[3D scene scripts]
────────────────────
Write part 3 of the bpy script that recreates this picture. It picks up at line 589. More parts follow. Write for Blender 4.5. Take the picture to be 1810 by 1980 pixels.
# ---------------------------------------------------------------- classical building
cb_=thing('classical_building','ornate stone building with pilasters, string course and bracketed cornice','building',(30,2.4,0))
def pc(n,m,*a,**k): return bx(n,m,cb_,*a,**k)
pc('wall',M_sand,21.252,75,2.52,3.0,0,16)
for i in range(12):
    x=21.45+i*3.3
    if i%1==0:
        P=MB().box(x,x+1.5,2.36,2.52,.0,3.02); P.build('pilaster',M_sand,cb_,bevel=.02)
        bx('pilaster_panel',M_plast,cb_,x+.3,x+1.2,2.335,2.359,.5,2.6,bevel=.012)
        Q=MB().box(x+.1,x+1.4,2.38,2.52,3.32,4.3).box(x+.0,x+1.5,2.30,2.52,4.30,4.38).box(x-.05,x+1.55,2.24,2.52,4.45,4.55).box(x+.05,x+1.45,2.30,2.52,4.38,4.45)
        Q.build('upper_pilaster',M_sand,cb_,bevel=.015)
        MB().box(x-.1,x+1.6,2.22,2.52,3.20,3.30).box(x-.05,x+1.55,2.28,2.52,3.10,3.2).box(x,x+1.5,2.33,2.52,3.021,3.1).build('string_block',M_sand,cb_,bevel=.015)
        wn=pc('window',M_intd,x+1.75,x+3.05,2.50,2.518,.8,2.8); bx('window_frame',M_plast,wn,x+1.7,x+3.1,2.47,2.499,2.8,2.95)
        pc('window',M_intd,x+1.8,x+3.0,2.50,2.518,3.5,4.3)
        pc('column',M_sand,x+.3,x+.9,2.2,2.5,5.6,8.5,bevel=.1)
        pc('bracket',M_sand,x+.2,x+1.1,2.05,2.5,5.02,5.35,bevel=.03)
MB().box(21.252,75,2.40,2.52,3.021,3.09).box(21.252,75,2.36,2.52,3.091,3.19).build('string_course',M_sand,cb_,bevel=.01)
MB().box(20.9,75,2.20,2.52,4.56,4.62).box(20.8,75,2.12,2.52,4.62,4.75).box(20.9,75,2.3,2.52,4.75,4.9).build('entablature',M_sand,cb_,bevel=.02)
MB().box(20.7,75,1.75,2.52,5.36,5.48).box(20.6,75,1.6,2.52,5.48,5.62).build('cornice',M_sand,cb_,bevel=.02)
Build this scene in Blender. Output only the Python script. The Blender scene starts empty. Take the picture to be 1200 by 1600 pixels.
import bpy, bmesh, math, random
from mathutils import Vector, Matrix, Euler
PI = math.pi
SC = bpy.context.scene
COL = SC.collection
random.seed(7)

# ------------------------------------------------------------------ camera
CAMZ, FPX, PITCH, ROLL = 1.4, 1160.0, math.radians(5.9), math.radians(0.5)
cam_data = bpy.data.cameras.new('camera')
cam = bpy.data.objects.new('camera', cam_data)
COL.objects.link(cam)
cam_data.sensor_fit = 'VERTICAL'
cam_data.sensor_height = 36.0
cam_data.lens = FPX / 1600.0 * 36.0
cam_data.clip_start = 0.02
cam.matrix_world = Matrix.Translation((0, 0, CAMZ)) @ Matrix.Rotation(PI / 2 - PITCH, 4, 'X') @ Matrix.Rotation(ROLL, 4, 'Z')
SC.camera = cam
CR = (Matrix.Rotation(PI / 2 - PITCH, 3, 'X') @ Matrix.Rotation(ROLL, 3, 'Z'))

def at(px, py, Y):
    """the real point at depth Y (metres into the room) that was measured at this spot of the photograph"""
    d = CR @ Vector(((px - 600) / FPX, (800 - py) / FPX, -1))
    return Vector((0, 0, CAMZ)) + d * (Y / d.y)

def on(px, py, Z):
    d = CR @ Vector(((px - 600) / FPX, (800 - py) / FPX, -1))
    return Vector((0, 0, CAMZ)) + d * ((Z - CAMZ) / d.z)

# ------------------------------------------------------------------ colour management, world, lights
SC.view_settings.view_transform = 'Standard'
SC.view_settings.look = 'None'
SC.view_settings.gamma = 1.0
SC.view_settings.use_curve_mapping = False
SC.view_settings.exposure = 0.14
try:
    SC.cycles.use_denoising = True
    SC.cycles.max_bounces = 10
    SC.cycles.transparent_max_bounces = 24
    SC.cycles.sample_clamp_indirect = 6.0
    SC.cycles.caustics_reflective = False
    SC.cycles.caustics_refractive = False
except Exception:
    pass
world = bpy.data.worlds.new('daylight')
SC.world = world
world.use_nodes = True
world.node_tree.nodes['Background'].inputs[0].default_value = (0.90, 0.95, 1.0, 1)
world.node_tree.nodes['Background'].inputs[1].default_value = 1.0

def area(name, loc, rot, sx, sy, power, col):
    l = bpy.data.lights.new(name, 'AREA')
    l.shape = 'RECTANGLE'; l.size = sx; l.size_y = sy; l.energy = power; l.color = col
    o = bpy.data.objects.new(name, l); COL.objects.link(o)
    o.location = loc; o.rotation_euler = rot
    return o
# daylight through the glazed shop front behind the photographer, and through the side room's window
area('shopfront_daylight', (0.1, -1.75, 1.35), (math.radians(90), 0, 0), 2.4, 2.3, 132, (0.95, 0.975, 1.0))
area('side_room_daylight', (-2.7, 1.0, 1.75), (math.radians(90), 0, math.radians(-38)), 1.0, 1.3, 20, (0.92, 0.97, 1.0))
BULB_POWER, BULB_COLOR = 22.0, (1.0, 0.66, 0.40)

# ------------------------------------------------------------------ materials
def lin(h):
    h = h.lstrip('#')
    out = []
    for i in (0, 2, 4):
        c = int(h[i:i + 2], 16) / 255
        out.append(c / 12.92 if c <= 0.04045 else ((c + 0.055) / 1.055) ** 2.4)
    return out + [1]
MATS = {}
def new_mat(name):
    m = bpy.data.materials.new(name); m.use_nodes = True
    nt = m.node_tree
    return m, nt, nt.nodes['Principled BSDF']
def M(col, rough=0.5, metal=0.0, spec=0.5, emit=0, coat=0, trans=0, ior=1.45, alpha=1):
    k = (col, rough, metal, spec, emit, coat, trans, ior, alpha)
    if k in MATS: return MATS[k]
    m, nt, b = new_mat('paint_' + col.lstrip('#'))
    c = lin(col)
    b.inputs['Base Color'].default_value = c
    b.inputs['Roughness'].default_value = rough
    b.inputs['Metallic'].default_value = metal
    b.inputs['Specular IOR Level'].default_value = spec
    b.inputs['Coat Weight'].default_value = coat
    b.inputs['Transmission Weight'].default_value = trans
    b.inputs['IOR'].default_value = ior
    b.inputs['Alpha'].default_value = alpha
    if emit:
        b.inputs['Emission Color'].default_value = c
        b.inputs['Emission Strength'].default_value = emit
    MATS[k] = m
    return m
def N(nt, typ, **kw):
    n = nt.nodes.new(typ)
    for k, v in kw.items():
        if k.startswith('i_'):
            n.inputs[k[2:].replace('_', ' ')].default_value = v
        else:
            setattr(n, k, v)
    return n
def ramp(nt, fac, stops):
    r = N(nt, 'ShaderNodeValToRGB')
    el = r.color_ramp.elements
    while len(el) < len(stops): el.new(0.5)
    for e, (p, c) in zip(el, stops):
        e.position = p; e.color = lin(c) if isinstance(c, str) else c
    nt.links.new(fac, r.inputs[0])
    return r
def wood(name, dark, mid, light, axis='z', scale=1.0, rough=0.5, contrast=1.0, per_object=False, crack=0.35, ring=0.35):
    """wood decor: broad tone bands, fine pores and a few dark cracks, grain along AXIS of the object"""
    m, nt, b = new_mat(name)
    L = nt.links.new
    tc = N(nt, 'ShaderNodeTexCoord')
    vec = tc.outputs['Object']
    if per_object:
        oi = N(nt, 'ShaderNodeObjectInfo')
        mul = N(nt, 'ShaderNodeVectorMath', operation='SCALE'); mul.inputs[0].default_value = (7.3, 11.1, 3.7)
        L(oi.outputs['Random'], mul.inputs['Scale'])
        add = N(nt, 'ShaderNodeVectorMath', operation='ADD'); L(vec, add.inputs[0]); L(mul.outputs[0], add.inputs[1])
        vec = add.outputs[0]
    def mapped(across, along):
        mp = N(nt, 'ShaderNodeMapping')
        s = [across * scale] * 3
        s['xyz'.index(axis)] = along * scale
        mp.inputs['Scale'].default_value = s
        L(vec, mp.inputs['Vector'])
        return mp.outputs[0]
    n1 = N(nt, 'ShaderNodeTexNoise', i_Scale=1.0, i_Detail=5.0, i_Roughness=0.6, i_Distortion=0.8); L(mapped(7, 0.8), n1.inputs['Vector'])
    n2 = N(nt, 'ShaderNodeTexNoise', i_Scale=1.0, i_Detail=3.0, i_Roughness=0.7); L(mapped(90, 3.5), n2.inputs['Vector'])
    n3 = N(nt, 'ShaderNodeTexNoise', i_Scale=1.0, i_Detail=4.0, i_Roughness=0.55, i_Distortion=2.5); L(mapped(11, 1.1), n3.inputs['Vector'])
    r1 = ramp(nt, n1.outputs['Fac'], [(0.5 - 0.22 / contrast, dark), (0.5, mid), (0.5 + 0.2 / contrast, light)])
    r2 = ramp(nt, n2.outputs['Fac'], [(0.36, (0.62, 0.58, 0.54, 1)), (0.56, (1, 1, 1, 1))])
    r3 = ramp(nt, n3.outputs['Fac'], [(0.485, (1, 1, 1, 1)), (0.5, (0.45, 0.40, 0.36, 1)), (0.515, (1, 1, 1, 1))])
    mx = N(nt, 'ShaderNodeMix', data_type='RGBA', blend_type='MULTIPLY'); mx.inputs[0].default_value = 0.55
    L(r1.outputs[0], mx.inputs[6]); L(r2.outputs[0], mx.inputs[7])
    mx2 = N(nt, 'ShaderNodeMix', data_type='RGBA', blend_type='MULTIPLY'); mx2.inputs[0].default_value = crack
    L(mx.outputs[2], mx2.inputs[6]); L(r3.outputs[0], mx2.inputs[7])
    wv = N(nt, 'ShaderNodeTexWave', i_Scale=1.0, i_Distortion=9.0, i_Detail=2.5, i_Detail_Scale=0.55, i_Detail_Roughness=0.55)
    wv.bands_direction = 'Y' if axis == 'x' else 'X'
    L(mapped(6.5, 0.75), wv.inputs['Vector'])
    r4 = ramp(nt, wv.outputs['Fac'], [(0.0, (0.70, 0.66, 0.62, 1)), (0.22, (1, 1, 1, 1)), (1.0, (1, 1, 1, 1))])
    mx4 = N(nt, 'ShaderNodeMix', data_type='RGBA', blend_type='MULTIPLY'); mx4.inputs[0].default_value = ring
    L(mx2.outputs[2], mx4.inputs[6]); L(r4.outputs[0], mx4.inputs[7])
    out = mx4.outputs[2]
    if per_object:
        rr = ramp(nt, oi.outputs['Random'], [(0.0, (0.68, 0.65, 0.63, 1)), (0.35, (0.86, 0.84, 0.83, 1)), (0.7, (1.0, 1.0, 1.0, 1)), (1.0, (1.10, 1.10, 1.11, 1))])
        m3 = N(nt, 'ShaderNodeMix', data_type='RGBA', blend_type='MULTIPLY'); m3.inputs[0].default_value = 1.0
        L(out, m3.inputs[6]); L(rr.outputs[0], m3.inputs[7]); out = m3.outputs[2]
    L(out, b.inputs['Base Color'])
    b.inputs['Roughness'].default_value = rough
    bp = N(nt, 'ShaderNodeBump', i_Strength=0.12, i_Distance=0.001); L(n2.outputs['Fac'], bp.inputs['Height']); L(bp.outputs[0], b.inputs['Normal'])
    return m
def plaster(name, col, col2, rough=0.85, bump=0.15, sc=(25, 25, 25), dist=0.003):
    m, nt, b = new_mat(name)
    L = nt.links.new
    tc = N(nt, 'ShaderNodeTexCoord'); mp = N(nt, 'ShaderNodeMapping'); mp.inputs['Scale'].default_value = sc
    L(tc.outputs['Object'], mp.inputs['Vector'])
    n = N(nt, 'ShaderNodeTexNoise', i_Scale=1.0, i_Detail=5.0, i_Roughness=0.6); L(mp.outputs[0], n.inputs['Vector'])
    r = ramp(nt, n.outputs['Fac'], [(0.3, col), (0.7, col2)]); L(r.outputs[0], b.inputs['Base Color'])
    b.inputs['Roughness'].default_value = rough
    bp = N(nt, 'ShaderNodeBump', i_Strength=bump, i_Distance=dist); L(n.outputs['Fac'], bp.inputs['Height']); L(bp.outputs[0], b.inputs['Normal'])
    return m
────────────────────
▶ GOAL:
Identify and copy all lines with the word "pixels".

▶ EXPECTED OUTPUT:
Write part 3 of the bpy script that recreates this picture. It picks up at line 589. More parts follow. Write for Blender 4.5. Take the picture to be 1810 by 1980 pixels.
Build this scene in Blender. Output only the Python script. The Blender scene starts empty. Take the picture to be 1200 by 1600 pixels.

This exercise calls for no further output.